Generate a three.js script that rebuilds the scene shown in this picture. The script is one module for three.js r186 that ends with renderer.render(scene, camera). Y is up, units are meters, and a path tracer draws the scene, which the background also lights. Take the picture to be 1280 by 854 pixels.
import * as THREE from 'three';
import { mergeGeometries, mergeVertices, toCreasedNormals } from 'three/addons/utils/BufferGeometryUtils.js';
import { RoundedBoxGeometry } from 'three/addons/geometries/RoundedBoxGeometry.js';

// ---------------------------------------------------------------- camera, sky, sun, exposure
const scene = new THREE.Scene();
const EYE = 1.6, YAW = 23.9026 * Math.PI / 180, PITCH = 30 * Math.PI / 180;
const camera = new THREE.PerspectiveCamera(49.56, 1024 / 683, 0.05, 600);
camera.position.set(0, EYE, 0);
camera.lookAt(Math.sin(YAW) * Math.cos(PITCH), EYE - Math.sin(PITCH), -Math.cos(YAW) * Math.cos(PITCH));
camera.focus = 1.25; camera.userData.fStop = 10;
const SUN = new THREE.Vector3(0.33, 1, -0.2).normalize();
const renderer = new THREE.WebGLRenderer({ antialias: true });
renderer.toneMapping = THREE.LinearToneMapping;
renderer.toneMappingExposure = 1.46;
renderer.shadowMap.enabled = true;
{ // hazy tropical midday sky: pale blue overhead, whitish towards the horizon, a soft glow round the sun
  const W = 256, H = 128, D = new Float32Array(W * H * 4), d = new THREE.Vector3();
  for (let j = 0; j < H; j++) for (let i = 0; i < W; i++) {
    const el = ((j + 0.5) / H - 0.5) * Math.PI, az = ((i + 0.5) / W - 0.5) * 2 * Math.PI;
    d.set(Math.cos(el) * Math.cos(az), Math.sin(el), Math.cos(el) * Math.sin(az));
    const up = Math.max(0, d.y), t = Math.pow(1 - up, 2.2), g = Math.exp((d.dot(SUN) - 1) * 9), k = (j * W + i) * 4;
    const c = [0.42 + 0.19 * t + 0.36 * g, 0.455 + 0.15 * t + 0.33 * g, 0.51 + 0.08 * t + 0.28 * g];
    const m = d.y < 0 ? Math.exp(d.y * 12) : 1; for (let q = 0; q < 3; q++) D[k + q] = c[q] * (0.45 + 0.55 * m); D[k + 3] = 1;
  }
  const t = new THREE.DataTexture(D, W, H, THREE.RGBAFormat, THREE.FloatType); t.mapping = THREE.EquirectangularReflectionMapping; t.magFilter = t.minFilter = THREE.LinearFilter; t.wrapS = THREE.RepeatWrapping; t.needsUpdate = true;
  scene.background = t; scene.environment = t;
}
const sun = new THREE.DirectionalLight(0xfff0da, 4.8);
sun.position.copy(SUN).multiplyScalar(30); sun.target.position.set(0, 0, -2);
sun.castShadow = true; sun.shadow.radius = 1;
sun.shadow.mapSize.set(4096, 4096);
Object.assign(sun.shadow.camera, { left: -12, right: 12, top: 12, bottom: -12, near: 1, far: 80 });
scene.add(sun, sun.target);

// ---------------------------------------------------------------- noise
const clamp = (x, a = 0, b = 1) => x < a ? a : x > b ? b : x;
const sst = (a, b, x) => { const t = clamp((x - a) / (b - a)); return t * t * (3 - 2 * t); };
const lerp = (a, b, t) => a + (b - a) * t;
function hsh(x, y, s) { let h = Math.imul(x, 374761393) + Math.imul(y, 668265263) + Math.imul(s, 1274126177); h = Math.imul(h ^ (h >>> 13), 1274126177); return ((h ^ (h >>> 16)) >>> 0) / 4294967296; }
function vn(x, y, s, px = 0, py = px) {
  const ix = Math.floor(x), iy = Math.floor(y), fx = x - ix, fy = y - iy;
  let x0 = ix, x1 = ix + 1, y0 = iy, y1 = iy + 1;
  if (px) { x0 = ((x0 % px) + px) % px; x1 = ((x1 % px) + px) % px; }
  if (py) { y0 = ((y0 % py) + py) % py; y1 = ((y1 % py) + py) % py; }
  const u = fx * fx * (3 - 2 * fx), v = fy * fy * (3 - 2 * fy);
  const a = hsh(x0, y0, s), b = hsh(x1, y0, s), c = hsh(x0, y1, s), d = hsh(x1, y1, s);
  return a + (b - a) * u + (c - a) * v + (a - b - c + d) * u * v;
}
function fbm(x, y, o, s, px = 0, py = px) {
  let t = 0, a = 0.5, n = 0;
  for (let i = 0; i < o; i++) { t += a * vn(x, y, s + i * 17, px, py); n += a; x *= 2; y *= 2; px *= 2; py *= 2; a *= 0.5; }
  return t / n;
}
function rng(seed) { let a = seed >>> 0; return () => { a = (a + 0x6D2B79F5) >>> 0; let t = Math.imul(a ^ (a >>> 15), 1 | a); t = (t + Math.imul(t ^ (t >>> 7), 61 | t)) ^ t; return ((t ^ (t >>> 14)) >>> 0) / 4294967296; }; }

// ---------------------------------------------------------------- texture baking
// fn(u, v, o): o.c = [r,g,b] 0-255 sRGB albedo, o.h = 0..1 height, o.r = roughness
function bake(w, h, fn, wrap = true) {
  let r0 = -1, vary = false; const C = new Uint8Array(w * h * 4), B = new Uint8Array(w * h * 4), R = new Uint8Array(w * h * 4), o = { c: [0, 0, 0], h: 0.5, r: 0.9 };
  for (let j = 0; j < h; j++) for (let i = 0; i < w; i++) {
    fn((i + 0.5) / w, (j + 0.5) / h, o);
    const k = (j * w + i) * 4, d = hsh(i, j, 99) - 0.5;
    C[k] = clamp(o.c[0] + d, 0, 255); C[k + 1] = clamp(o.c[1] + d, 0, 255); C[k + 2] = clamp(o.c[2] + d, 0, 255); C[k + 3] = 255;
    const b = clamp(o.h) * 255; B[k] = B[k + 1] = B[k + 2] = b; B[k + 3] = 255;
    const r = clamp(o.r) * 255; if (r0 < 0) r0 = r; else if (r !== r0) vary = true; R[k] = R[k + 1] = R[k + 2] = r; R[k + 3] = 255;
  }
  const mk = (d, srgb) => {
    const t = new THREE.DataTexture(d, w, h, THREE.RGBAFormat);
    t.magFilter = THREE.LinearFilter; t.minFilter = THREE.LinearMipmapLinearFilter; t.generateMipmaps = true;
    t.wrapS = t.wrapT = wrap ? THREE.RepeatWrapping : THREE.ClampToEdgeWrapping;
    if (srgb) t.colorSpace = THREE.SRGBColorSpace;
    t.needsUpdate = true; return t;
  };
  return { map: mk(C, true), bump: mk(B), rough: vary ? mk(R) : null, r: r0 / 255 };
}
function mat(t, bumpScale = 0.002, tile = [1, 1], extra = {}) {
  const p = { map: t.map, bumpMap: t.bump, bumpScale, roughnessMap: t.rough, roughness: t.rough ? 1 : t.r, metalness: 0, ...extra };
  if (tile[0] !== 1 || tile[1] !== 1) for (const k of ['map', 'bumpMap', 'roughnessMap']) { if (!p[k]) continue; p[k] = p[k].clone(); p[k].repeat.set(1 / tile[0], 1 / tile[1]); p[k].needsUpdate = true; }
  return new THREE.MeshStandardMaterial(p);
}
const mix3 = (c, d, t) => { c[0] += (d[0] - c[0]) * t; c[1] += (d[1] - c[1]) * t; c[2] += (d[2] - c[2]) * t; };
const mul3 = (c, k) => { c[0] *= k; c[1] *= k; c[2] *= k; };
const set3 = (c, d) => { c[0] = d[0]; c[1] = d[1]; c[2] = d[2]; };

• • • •

### [Problem description]
Copy the material above verbatim.

### [Task solution]
Generate a three.js script that rebuilds the scene shown in this picture. The script is one module for three.js r186 that ends with renderer.render(scene, camera). Y is up, units are meters, and a path tracer draws the scene, which the background also lights. Take the picture to be 1280 by 854 pixels.
import * as THREE from 'three';
import { mergeGeometries, mergeVertices, toCreasedNormals } from 'three/addons/utils/BufferGeometryUtils.js';
import { RoundedBoxGeometry } from 'three/addons/geometries/RoundedBoxGeometry.js';

// ---------------------------------------------------------------- camera, sky, sun, exposure
const scene = new THREE.Scene();
const EYE = 1.6, YAW = 23.9026 * Math.PI / 180, PITCH = 30 * Math.PI / 180;
const camera = new THREE.PerspectiveCamera(49.56, 1024 / 683, 0.05, 600);
camera.position.set(0, EYE, 0);
camera.lookAt(Math.sin(YAW) * Math.cos(PITCH), EYE - Math.sin(PITCH), -Math.cos(YAW) * Math.cos(PITCH));
camera.focus = 1.25; camera.userData.fStop = 10;
const SUN = new THREE.Vector3(0.33, 1, -0.2).normalize();
const renderer = new THREE.WebGLRenderer({ antialias: true });
renderer.toneMapping = THREE.LinearToneMapping;
renderer.toneMappingExposure = 1.46;
renderer.shadowMap.enabled = true;
{ // hazy tropical midday sky: pale blue overhead, whitish towards the horizon, a soft glow round the sun
  const W = 256, H = 128, D = new Float32Array(W * H * 4), d = new THREE.Vector3();
  for (let j = 0; j < H; j++) for (let i = 0; i < W; i++) {
    const el = ((j + 0.5) / H - 0.5) * Math.PI, az = ((i + 0.5) / W - 0.5) * 2 * Math.PI;
    d.set(Math.cos(el) * Math.cos(az), Math.sin(el), Math.cos(el) * Math.sin(az));
    const up = Math.max(0, d.y), t = Math.pow(1 - up, 2.2), g = Math.exp((d.dot(SUN) - 1) * 9), k = (j * W + i) * 4;
    const c = [0.42 + 0.19 * t + 0.36 * g, 0.455 + 0.15 * t + 0.33 * g, 0.51 + 0.08 * t + 0.28 * g];
    const m = d.y < 0 ? Math.exp(d.y * 12) : 1; for (let q = 0; q < 3; q++) D[k + q] = c[q] * (0.45 + 0.55 * m); D[k + 3] = 1;
  }
  const t = new THREE.DataTexture(D, W, H, THREE.RGBAFormat, THREE.FloatType); t.mapping = THREE.EquirectangularReflectionMapping; t.magFilter = t.minFilter = THREE.LinearFilter; t.wrapS = THREE.RepeatWrapping; t.needsUpdate = true;
  scene.background = t; scene.environment = t;
}
const sun = new THREE.DirectionalLight(0xfff0da, 4.8);
sun.position.copy(SUN).multiplyScalar(30); sun.target.position.set(0, 0, -2);
sun.castShadow = true; sun.shadow.radius = 1;
sun.shadow.mapSize.set(4096, 4096);
Object.assign(sun.shadow.camera, { left: -12, right: 12, top: 12, bottom: -12, near: 1, far: 80 });
scene.add(sun, sun.target);

// ---------------------------------------------------------------- noise
const clamp = (x, a = 0, b = 1) => x < a ? a : x > b ? b : x;
const sst = (a, b, x) => { const t = clamp((x - a) / (b - a)); return t * t * (3 - 2 * t); };
const lerp = (a, b, t) => a + (b - a) * t;
function hsh(x, y, s) { let h = Math.imul(x, 374761393) + Math.imul(y, 668265263) + Math.imul(s, 1274126177); h = Math.imul(h ^ (h >>> 13), 1274126177); return ((h ^ (h >>> 16)) >>> 0) / 4294967296; }
function vn(x, y, s, px = 0, py = px) {
  const ix = Math.floor(x), iy = Math.floor(y), fx = x - ix, fy = y - iy;
  let x0 = ix, x1 = ix + 1, y0 = iy, y1 = iy + 1;
  if (px) { x0 = ((x0 % px) + px) % px; x1 = ((x1 % px) + px) % px; }
  if (py) { y0 = ((y0 % py) + py) % py; y1 = ((y1 % py) + py) % py; }
  const u = fx * fx * (3 - 2 * fx), v = fy * fy * (3 - 2 * fy);
  const a = hsh(x0, y0, s), b = hsh(x1, y0, s), c = hsh(x0, y1, s), d = hsh(x1, y1, s);
  return a + (b - a) * u + (c - a) * v + (a - b - c + d) * u * v;
}
function fbm(x, y, o, s, px = 0, py = px) {
  let t = 0, a = 0.5, n = 0;
  for (let i = 0; i < o; i++) { t += a * vn(x, y, s + i * 17, px, py); n += a; x *= 2; y *= 2; px *= 2; py *= 2; a *= 0.5; }
  return t / n;
}
function rng(seed) { let a = seed >>> 0; return () => { a = (a + 0x6D2B79F5) >>> 0; let t = Math.imul(a ^ (a >>> 15), 1 | a); t = (t + Math.imul(t ^ (t >>> 7), 61 | t)) ^ t; return ((t ^ (t >>> 14)) >>> 0) / 4294967296; }; }

// ---------------------------------------------------------------- texture baking
// fn(u, v, o): o.c = [r,g,b] 0-255 sRGB albedo, o.h = 0..1 height, o.r = roughness
function bake(w, h, fn, wrap = true) {
  let r0 = -1, vary = false; const C = new Uint8Array(w * h * 4), B = new Uint8Array(w * h * 4), R = new Uint8Array(w * h * 4), o = { c: [0, 0, 0], h: 0.5, r: 0.9 };
  for (let j = 0; j < h; j++) for (let i = 0; i < w; i++) {
    fn((i + 0.5) / w, (j + 0.5) / h, o);
    const k = (j * w + i) * 4, d = hsh(i, j, 99) - 0.5;
    C[k] = clamp(o.c[0] + d, 0, 255); C[k + 1] = clamp(o.c[1] + d, 0, 255); C[k + 2] = clamp(o.c[2] + d, 0, 255); C[k + 3] = 255;
    const b = clamp(o.h) * 255; B[k] = B[k + 1] = B[k + 2] = b; B[k + 3] = 255;
    const r = clamp(o.r) * 255; if (r0 < 0) r0 = r; else if (r !== r0) vary = true; R[k] = R[k + 1] = R[k + 2] = r; R[k + 3] = 255;
  }
  const mk = (d, srgb) => {
    const t = new THREE.DataTexture(d, w, h, THREE.RGBAFormat);
    t.magFilter = THREE.LinearFilter; t.minFilter = THREE.LinearMipmapLinearFilter; t.generateMipmaps = true;
    t.wrapS = t.wrapT = wrap ? THREE.RepeatWrapping : THREE.ClampToEdgeWrapping;
    if (srgb) t.colorSpace = THREE.SRGBColorSpace;
    t.needsUpdate = true; return t;
  };
  return { map: mk(C, true), bump: mk(B), rough: vary ? mk(R) : null, r: r0 / 255 };
}
function mat(t, bumpScale = 0.002, tile = [1, 1], extra = {}) {
  const p = { map: t.map, bumpMap: t.bump, bumpScale, roughnessMap: t.rough, roughness: t.rough ? 1 : t.r, metalness: 0, ...extra };
  if (tile[0] !== 1 || tile[1] !== 1) for (const k of ['map', 'bumpMap', 'roughnessMap']) { if (!p[k]) continue; p[k] = p[k].clone(); p[k].repeat.set(1 / tile[0], 1 / tile[1]); p[k].needsUpdate = true; }
  return new THREE.MeshStandardMaterial(p);
}
const mix3 = (c, d, t) => { c[0] += (d[0] - c[0]) * t; c[1] += (d[1] - c[1]) * t; c[2] += (d[2] - c[2]) * t; };
const mul3 = (c, k) => { c[0] *= k; c[1] *= k; c[2] *= k; };
const set3 = (c, d) => { c[0] = d[0]; c[1] = d[1]; c[2] = d[2]; };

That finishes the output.